_Direction_:
Without the pictures, set down every line of the data exactly.
Start Supplied data
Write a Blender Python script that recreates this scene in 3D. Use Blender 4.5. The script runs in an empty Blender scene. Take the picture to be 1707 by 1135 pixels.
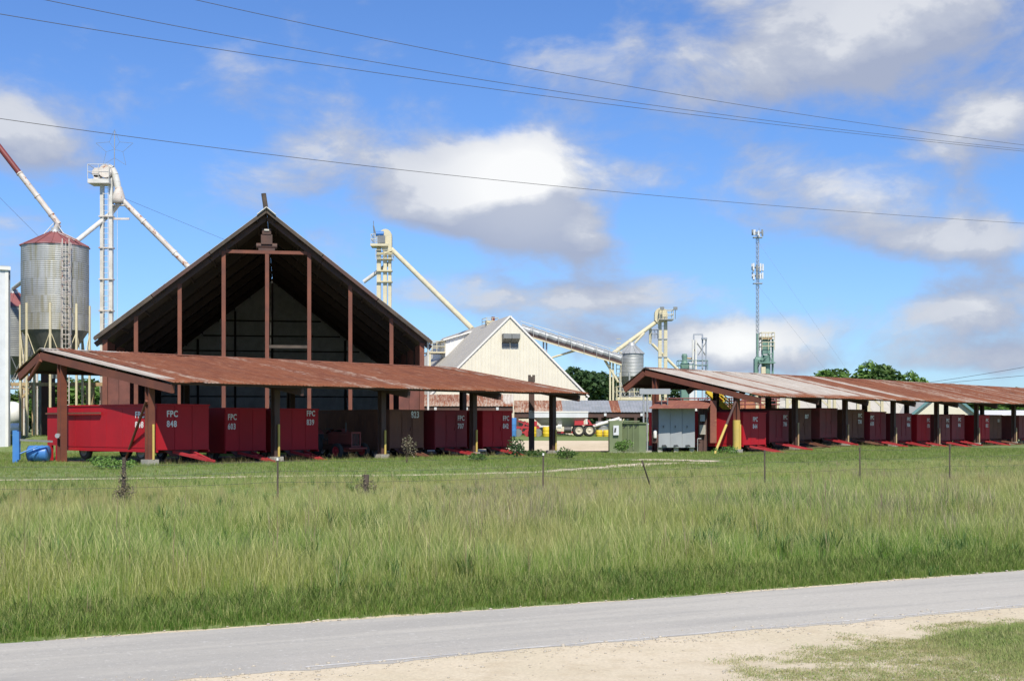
import bpy, math, random
import numpy as np
from mathutils import Vector, Matrix

random.seed(7)
rng = np.random.default_rng(7)
R = math.radians
scene = bpy.context.scene
COL = scene.collection

# ------------------------------------------------------------------ camera
F, UC, HZ, ZC = 2200.0, 853.5, 707.0, 1.75      # focal length, centre column, horizon row (photo pixels), eye height
cam = bpy.data.cameras.new('camera'); camo = bpy.data.objects.new('camera', cam); COL.objects.link(camo)
camo.location = (0, 0, ZC); camo.rotation_euler = (R(90), 0, 0)
cam.sensor_width = 36; cam.lens = 36 * F / 1707; cam.shift_y = (HZ - 567.5) / 1707
cam.clip_start = 0.2; cam.clip_end = 6000
scene.camera = camo

# ------------------------------------------------------------------ light
SUN_EL, SUN_AZ = R(49), Vector((0.20, -0.98, 0)).normalized()     # the sun stands behind the viewer, a little right
sd = bpy.data.lights.new('sun', 'SUN'); so = bpy.data.objects.new('sun', sd); COL.objects.link(so)
sd.energy = 4.3; sd.angle = R(0.5); sd.color = (1.0, 0.925, 0.79)
sunv = SUN_AZ * math.cos(SUN_EL) + Vector((0, 0, math.sin(SUN_EL)))
so.rotation_euler = sunv.to_track_quat('Z', 'Y').to_euler()
scene.view_settings.view_transform = 'Standard'; scene.view_settings.look = 'None'
scene.view_settings.exposure = 0.36; scene.view_settings.gamma = 1.0; scene.view_settings.use_curve_mapping = False

world = bpy.data.worlds.new('World'); scene.world = world; world.use_nodes = True
wt = world.node_tree; wt.nodes.clear()

def cloud_group():
    g = bpy.data.node_groups.new('cloud_density', 'ShaderNodeTree')
    g.interface.new_socket('Direction', in_out='INPUT', socket_type='NodeSocketVector')
    g.interface.new_socket('Density', in_out='OUTPUT', socket_type='NodeSocketFloat')
    g.interface.new_socket('White', in_out='OUTPUT', socket_type='NodeSocketFloat')
    N, L = g.nodes, g.links
    gi = N.new('NodeGroupInput'); go = N.new('NodeGroupOutput')
    mp = N.new('ShaderNodeVectorMath'); mp.operation = 'MULTIPLY'; mp.inputs[1].default_value = (1, 1, 1.8)
    L.new(gi.outputs[0], mp.inputs[0])
    nz = N.new('ShaderNodeTexNoise'); nz.inputs['Scale'].default_value = 9.0; nz.inputs['Detail'].default_value = 9
    nz.inputs['Roughness'].default_value = 0.58; nz.inputs['Distortion'].default_value = 0.25
    L.new(mp.outputs[0], nz.inputs['Vector'])
    big = N.new('ShaderNodeTexNoise'); big.inputs['Scale'].default_value = 3.1; big.inputs['Detail'].default_value = 3
    L.new(mp.outputs[0], big.inputs['Vector'])
    # cumulus heaps: direction (photo column, row), half widths in pixels, weight
    heaps = [(1440, 60, 300, 135, .62), (1330, 110, 150, 70, .15), (50, 205, 170, 85, .46), (860, 325, 150, 105, .80), (870, 275, 85, 60, .25), (760, 340, 120, 60, .3),
             (560, 290, 250, 105, .40), (1420, 305, 190, 75, .50), (1640, 205, 120, 60, .50), (1240, 580, 150, 46, .44),
             (1500, 535, 170, 36, .32), (900, 500, 200, 40, .30), (1640, 470, 110, 70, .36), (1570, 400, 180, 36, .34),
             (1040, 270, 70, 55, .16), (110, 70, 110, 60, .26), (1600, 595, 190, 35, .44), (1040, 560, 160, 34, .30),
             (760, 490, 120, 30, .2), (720, 200, 60, 40, .1), (1560, 610, 300, 25, .12), (1350, 560, 520, 90, .10), (950, 400, 110, 50, .2), (700, 310, 160, 60, .2), (1560, 60, 160, 110, .2)]
    acc = None; wacc = None
    bright = [(880, 310, 150, 110, .9), (1235, 575, 130, 50, .75), (1450, 330, 150, 50, .35), (1640, 195, 90, 45, .35), (1560, 60, 160, 90, .12), (1350, 50, 160, 70, .05), (40, 190, 90, 50, .1), (1590, 585, 60, 20, .4), (600, 280, 90, 40, .25), (1660, 490, 50, 25, .35)]
    for j, (u, v, ru, rv, w) in enumerate(heaps + bright):
        d = Vector(((u - UC) / F, 1.0, (HZ - v) / F)); ln = d.length; d = d / ln
        s = N.new('ShaderNodeVectorMath'); s.operation = 'SUBTRACT'; s.inputs[1].default_value = d
        L.new(gi.outputs[0], s.inputs[0])
        m = N.new('ShaderNodeVectorMath'); m.operation = 'MULTIPLY'; k = F * ln
        m.inputs[1].default_value = (k / ru, k / ru * .5, k / rv); L.new(s.outputs[0], m.inputs[0])
        le = N.new('ShaderNodeVectorMath'); le.operation = 'LENGTH'; L.new(m.outputs[0], le.inputs[0])
        mr = N.new('ShaderNodeMapRange'); mr.interpolation_type = 'SMOOTHSTEP'
        mr.inputs['From Min'].default_value = 1.6; mr.inputs['From Max'].default_value = 0.0
        mr.inputs['To Min'].default_value = 0; mr.inputs['To Max'].default_value = w * (1.12 if j < len(heaps) else 1)
        L.new(le.outputs['Value'], mr.inputs['Value'])
        cur = acc if j < len(heaps) else wacc
        if cur is None: cur = mr.outputs[0]
        else:
            a = N.new('ShaderNodeMath'); a.operation = 'ADD'; L.new(cur, a.inputs[0]); L.new(mr.outputs[0], a.inputs[1]); cur = a.outputs[0]
        if j < len(heaps): acc = cur
        else: wacc = cur
    m1 = N.new('ShaderNodeMath'); m1.operation = 'MULTIPLY_ADD'; m1.inputs[1].default_value = 1.9; m1.inputs[2].default_value = -1.36
    L.new(nz.outputs[0], m1.inputs[0])
    m2 = N.new('ShaderNodeMath'); m2.operation = 'MULTIPLY_ADD'; m2.inputs[1].default_value = 0.55
    L.new(big.outputs[0], m2.inputs[0]); L.new(m1.outputs[0], m2.inputs[2])
    m3 = N.new('ShaderNodeMath'); m3.operation = 'ADD'; L.new(m2.outputs[0], m3.inputs[0]); L.new(acc, m3.inputs[1])
    L.new(m3.outputs[0], go.inputs[0]); L.new(wacc, go.inputs[1])
    return g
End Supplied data
_Solution to this task_:
Write a Blender Python script that recreates this scene in 3D. Use Blender 4.5. The script runs in an empty Blender scene. Take the picture to be 1707 by 1135 pixels.
import bpy, math, random
import numpy as np
from mathutils import Vector, Matrix

random.seed(7)
rng = np.random.default_rng(7)
R = math.radians
scene = bpy.context.scene
COL = scene.collection

# ------------------------------------------------------------------ camera
F, UC, HZ, ZC = 2200.0, 853.5, 707.0, 1.75      # focal length, centre column, horizon row (photo pixels), eye height
cam = bpy.data.cameras.new('camera'); camo = bpy.data.objects.new('camera', cam); COL.objects.link(camo)
camo.location = (0, 0, ZC); camo.rotation_euler = (R(90), 0, 0)
cam.sensor_width = 36; cam.lens = 36 * F / 1707; cam.shift_y = (HZ - 567.5) / 1707
cam.clip_start = 0.2; cam.clip_end = 6000
scene.camera = camo

# ------------------------------------------------------------------ light
SUN_EL, SUN_AZ = R(49), Vector((0.20, -0.98, 0)).normalized()     # the sun stands behind the viewer, a little right
sd = bpy.data.lights.new('sun', 'SUN'); so = bpy.data.objects.new('sun', sd); COL.objects.link(so)
sd.energy = 4.3; sd.angle = R(0.5); sd.color = (1.0, 0.925, 0.79)
sunv = SUN_AZ * math.cos(SUN_EL) + Vector((0, 0, math.sin(SUN_EL)))
so.rotation_euler = sunv.to_track_quat('Z', 'Y').to_euler()
scene.view_settings.view_transform = 'Standard'; scene.view_settings.look = 'None'
scene.view_settings.exposure = 0.36; scene.view_settings.gamma = 1.0; scene.view_settings.use_curve_mapping = False

world = bpy.data.worlds.new('World'); scene.world = world; world.use_nodes = True
wt = world.node_tree; wt.nodes.clear()

def cloud_group():
    g = bpy.data.node_groups.new('cloud_density', 'ShaderNodeTree')
    g.interface.new_socket('Direction', in_out='INPUT', socket_type='NodeSocketVector')
    g.interface.new_socket('Density', in_out='OUTPUT', socket_type='NodeSocketFloat')
    g.interface.new_socket('White', in_out='OUTPUT', socket_type='NodeSocketFloat')
    N, L = g.nodes, g.links
    gi = N.new('NodeGroupInput'); go = N.new('NodeGroupOutput')
    mp = N.new('ShaderNodeVectorMath'); mp.operation = 'MULTIPLY'; mp.inputs[1].default_value = (1, 1, 1.8)
    L.new(gi.outputs[0], mp.inputs[0])
    nz = N.new('ShaderNodeTexNoise'); nz.inputs['Scale'].default_value = 9.0; nz.inputs['Detail'].default_value = 9
    nz.inputs['Roughness'].default_value = 0.58; nz.inputs['Distortion'].default_value = 0.25
    L.new(mp.outputs[0], nz.inputs['Vector'])
    big = N.new('ShaderNodeTexNoise'); big.inputs['Scale'].default_value = 3.1; big.inputs['Detail'].default_value = 3
    L.new(mp.outputs[0], big.inputs['Vector'])
    # cumulus heaps: direction (photo column, row), half widths in pixels, weight
    heaps = [(1440, 60, 300, 135, .62), (1330, 110, 150, 70, .15), (50, 205, 170, 85, .46), (860, 325, 150, 105, .80), (870, 275, 85, 60, .25), (760, 340, 120, 60, .3),
             (560, 290, 250, 105, .40), (1420, 305, 190, 75, .50), (1640, 205, 120, 60, .50), (1240, 580, 150, 46, .44),
             (1500, 535, 170, 36, .32), (900, 500, 200, 40, .30), (1640, 470, 110, 70, .36), (1570, 400, 180, 36, .34),
             (1040, 270, 70, 55, .16), (110, 70, 110, 60, .26), (1600, 595, 190, 35, .44), (1040, 560, 160, 34, .30),
             (760, 490, 120, 30, .2), (720, 200, 60, 40, .1), (1560, 610, 300, 25, .12), (1350, 560, 520, 90, .10), (950, 400, 110, 50, .2), (700, 310, 160, 60, .2), (1560, 60, 160, 110, .2)]
    acc = None; wacc = None
    bright = [(880, 310, 150, 110, .9), (1235, 575, 130, 50, .75), (1450, 330, 150, 50, .35), (1640, 195, 90, 45, .35), (1560, 60, 160, 90, .12), (1350, 50, 160, 70, .05), (40, 190, 90, 50, .1), (1590, 585, 60, 20, .4), (600, 280, 90, 40, .25), (1660, 490, 50, 25, .35)]
    for j, (u, v, ru, rv, w) in enumerate(heaps + bright):
        d = Vector(((u - UC) / F, 1.0, (HZ - v) / F)); ln = d.length; d = d / ln
        s = N.new('ShaderNodeVectorMath'); s.operation = 'SUBTRACT'; s.inputs[1].default_value = d
        L.new(gi.outputs[0], s.inputs[0])
        m = N.new('ShaderNodeVectorMath'); m.operation = 'MULTIPLY'; k = F * ln
        m.inputs[1].default_value = (k / ru, k / ru * .5, k / rv); L.new(s.outputs[0], m.inputs[0])
        le = N.new('ShaderNodeVectorMath'); le.operation = 'LENGTH'; L.new(m.outputs[0], le.inputs[0])
        mr = N.new('ShaderNodeMapRange'); mr.interpolation_type = 'SMOOTHSTEP'
        mr.inputs['From Min'].default_value = 1.6; mr.inputs['From Max'].default_value = 0.0
        mr.inputs['To Min'].default_value = 0; mr.inputs['To Max'].default_value = w * (1.12 if j < len(heaps) else 1)
        L.new(le.outputs['Value'], mr.inputs['Value'])
        cur = acc if j < len(heaps) else wacc
        if cur is None: cur = mr.outputs[0]
        else:
            a = N.new('ShaderNodeMath'); a.operation = 'ADD'; L.new(cur, a.inputs[0]); L.new(mr.outputs[0], a.inputs[1]); cur = a.outputs[0]
        if j < len(heaps): acc = cur
        else: wacc = cur
    m1 = N.new('ShaderNodeMath'); m1.operation = 'MULTIPLY_ADD'; m1.inputs[1].default_value = 1.9; m1.inputs[2].default_value = -1.36
    L.new(nz.outputs[0], m1.inputs[0])
    m2 = N.new('ShaderNodeMath'); m2.operation = 'MULTIPLY_ADD'; m2.inputs[1].default_value = 0.55
    L.new(big.outputs[0], m2.inputs[0]); L.new(m1.outputs[0], m2.inputs[2])
    m3 = N.new('ShaderNodeMath'); m3.operation = 'ADD'; L.new(m2.outputs[0], m3.inputs[0]); L.new(acc, m3.inputs[1])
    L.new(m3.outputs[0], go.inputs[0]); L.new(wacc, go.inputs[1])
    return g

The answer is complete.